What the fuck is this show at this point in the culture? What is this show serving when we have a wider variety of queerness in Empire and Modern Family and Transparent and RuPaul’s Drag Race and Orange is the New Black? Guy Branum, whose comedy has been built on struggling to figure out where he stands in gay and straight culture, wrote an article seeing new representations of himself in the show; that is, he saw a new gay construction of aging single gay men struggling to figure out their place in gay culture (it should be noted that he has seen the second episode that will air next week). Other people I’ve talked to have found a modicum of comfort in the old fashioned format where everything feels familiar and cozy. But, other people have felt that the premiere made them feel that much older to see how far we’ve come; these men were reminded of their own aging after watching these older men continue to act out lazy boring stereotypes of characters without emotionally moving forward.
Personally, I was hoping to find some additional insight into the show, a show that was so far from my own experience that I dismissed it as a baby gay. I was hoping to see some additional insight with a decade’s more experience in a broader gay culture. Some things did move forward. The premiere already featured a gay kiss between Jack and a secret service agent, while Will turned into a gay character more comfortable with public displays of horniness.
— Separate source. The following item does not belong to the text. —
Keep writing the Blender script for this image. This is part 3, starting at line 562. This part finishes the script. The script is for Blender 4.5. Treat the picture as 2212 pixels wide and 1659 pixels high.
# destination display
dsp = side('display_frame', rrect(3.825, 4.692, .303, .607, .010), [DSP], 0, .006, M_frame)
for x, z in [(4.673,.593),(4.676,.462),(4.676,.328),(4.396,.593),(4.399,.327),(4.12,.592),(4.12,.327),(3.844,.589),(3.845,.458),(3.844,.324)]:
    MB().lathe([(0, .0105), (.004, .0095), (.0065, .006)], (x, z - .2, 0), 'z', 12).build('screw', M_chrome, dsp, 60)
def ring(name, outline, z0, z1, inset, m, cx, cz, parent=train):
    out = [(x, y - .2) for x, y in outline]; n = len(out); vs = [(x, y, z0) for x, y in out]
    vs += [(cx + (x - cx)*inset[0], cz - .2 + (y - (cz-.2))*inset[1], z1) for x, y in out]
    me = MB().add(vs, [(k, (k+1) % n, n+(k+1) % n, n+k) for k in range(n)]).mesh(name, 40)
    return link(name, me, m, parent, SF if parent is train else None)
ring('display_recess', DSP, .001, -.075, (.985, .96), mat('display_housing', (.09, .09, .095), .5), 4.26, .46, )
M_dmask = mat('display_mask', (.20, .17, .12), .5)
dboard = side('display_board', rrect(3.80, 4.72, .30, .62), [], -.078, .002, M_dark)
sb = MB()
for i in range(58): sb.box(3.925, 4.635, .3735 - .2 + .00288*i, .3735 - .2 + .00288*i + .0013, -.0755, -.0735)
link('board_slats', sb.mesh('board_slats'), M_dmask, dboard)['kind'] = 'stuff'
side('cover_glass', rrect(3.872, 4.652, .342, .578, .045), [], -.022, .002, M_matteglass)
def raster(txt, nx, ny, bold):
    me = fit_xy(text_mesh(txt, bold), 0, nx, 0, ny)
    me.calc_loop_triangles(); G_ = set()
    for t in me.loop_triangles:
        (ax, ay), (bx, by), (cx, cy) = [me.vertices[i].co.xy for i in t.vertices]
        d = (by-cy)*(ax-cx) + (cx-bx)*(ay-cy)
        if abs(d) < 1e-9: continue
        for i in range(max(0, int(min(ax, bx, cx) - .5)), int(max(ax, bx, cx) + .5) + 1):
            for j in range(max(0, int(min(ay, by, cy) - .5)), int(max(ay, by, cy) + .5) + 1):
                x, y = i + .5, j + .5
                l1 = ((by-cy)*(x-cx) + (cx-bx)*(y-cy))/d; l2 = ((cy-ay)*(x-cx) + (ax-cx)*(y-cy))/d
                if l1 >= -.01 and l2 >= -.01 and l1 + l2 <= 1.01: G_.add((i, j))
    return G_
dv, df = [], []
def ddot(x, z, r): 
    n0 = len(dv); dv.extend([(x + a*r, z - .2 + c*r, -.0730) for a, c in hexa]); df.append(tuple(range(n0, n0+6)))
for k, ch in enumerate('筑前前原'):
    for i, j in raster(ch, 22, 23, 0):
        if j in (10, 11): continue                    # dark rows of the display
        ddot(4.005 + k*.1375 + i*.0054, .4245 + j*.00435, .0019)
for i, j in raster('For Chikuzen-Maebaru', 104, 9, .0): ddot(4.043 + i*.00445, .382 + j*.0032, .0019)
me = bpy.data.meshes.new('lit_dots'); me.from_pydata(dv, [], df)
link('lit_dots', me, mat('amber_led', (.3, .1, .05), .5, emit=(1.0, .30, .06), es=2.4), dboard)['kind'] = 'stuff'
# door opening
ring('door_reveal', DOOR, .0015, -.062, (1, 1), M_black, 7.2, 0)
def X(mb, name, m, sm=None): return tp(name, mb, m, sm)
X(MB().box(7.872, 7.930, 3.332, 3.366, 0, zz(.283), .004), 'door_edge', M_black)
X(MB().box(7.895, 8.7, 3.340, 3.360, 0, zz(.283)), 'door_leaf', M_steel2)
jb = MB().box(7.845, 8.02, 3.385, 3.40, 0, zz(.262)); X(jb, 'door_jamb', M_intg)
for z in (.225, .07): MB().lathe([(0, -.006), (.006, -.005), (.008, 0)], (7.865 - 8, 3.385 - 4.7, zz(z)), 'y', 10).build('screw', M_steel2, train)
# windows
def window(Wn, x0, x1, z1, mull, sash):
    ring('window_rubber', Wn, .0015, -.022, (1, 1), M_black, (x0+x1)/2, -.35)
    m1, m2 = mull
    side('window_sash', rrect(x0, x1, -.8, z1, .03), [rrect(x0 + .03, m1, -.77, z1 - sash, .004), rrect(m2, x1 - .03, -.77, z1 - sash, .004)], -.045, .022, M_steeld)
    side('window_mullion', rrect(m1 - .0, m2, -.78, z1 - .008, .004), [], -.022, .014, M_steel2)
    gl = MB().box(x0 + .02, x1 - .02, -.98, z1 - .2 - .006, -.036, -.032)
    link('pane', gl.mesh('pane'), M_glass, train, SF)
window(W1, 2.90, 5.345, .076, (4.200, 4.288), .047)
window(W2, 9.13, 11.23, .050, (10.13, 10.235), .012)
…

But, good god, do I personally find these people alien and shallow. This show feels tone deaf in the modern era, and it actually pissed me off. If there is a God, why would he let Will & Grace back on the air? If everything in the world has been inevitable since The Big Bang, why would that inevitability have rebooted Will & Grace? This show sent me into an existential crisis, and I’m not sure I’m finished with the crisis. I’m most certainly finished with Will & Grace.